## Instructions to follow
Your task is to locate every line holding the string "this" and to copy each of them.

## Source records
-.-.-

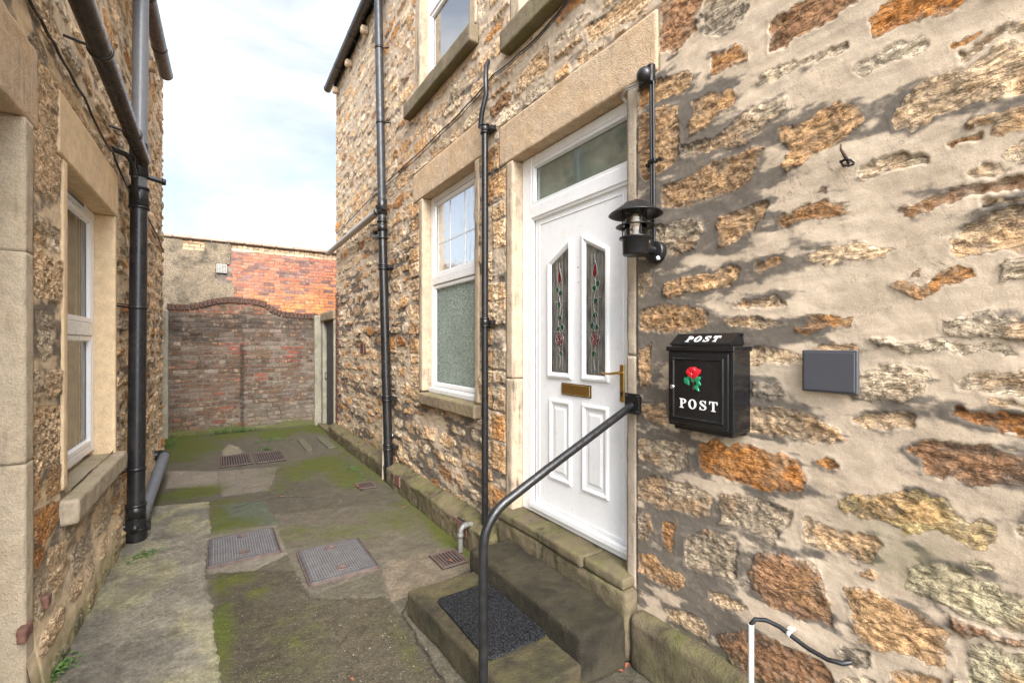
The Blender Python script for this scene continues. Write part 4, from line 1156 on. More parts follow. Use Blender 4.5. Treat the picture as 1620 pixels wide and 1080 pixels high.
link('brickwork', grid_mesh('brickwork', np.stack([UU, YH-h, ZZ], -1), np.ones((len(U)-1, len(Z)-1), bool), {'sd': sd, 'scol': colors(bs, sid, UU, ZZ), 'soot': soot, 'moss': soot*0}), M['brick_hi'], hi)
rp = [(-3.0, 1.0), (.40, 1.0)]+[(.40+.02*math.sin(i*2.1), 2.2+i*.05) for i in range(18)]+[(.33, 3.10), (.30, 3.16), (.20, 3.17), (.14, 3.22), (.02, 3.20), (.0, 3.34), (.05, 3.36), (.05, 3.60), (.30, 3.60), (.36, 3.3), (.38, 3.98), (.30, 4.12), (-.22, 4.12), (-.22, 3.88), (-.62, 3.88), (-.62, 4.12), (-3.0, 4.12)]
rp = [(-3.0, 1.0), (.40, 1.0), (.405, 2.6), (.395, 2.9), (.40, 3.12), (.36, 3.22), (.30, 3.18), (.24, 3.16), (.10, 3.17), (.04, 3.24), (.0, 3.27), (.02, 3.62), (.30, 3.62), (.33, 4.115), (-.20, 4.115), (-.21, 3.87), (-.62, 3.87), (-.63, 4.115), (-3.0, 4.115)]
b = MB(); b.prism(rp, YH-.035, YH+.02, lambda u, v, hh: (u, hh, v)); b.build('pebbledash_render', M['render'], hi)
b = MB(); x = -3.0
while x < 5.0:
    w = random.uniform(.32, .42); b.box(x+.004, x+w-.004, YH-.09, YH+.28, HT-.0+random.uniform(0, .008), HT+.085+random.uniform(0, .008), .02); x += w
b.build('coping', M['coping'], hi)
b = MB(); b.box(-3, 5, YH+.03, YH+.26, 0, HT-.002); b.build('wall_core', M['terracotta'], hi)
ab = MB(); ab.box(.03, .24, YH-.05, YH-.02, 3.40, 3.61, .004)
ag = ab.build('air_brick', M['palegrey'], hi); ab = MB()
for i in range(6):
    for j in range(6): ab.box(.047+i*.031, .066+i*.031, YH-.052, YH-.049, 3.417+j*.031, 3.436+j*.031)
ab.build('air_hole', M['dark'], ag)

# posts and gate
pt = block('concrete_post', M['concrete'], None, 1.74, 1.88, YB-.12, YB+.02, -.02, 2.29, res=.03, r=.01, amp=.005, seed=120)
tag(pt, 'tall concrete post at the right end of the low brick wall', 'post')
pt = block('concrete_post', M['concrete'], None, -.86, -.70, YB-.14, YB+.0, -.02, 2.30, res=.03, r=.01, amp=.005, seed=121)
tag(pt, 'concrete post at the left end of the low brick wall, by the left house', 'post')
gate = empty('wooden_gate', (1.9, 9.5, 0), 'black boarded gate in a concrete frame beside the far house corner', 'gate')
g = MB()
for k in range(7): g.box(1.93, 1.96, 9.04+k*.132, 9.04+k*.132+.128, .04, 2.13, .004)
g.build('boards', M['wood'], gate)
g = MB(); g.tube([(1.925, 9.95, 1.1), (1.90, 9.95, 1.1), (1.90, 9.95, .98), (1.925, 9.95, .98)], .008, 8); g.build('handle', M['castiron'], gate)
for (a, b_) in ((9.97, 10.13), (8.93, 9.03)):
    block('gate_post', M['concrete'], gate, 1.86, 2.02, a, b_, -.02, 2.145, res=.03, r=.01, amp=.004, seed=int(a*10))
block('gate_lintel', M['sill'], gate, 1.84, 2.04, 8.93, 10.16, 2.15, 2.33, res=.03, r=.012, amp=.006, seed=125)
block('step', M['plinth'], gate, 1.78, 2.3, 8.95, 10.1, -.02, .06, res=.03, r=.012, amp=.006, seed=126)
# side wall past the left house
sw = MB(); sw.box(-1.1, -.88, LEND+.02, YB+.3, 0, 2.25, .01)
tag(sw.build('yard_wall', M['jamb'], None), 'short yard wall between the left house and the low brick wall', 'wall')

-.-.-

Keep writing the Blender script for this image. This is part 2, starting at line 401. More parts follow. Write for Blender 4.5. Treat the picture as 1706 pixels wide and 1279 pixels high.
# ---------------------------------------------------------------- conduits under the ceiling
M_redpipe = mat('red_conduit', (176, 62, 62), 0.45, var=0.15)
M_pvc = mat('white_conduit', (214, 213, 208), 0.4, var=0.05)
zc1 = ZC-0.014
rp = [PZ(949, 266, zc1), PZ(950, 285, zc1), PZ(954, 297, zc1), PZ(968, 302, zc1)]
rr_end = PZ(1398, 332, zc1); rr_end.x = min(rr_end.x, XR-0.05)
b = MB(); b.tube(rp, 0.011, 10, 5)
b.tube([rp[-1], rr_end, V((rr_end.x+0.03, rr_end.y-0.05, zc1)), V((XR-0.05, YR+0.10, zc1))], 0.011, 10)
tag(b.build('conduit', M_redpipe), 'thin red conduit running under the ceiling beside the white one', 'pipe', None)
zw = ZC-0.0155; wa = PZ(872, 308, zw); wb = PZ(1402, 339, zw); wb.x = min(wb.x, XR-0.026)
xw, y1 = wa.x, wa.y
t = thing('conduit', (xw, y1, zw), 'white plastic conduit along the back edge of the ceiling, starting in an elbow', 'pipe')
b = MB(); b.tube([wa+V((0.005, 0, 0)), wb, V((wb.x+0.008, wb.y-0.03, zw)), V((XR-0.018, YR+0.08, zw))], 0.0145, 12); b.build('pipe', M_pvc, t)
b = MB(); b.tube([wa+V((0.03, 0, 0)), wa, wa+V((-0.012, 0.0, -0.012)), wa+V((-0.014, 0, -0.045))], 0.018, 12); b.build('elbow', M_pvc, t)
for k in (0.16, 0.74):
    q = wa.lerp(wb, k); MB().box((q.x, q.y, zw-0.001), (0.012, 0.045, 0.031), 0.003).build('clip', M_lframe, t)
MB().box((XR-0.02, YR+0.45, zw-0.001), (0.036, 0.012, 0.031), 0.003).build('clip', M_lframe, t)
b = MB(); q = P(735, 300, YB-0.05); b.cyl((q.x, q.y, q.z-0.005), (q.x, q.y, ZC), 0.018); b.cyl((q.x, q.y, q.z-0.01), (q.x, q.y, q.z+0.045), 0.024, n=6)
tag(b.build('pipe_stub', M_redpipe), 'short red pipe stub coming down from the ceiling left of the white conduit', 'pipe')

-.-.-

## The response
The Blender Python script for this scene continues. Write part 4, from line 1156 on. More parts follow. Use Blender 4.5. Treat the picture as 1620 pixels wide and 1080 pixels high.
Keep writing the Blender script for this image. This is part 2, starting at line 401. More parts follow. Write for Blender 4.5. Treat the picture as 1706 pixels wide and 1279 pixels high.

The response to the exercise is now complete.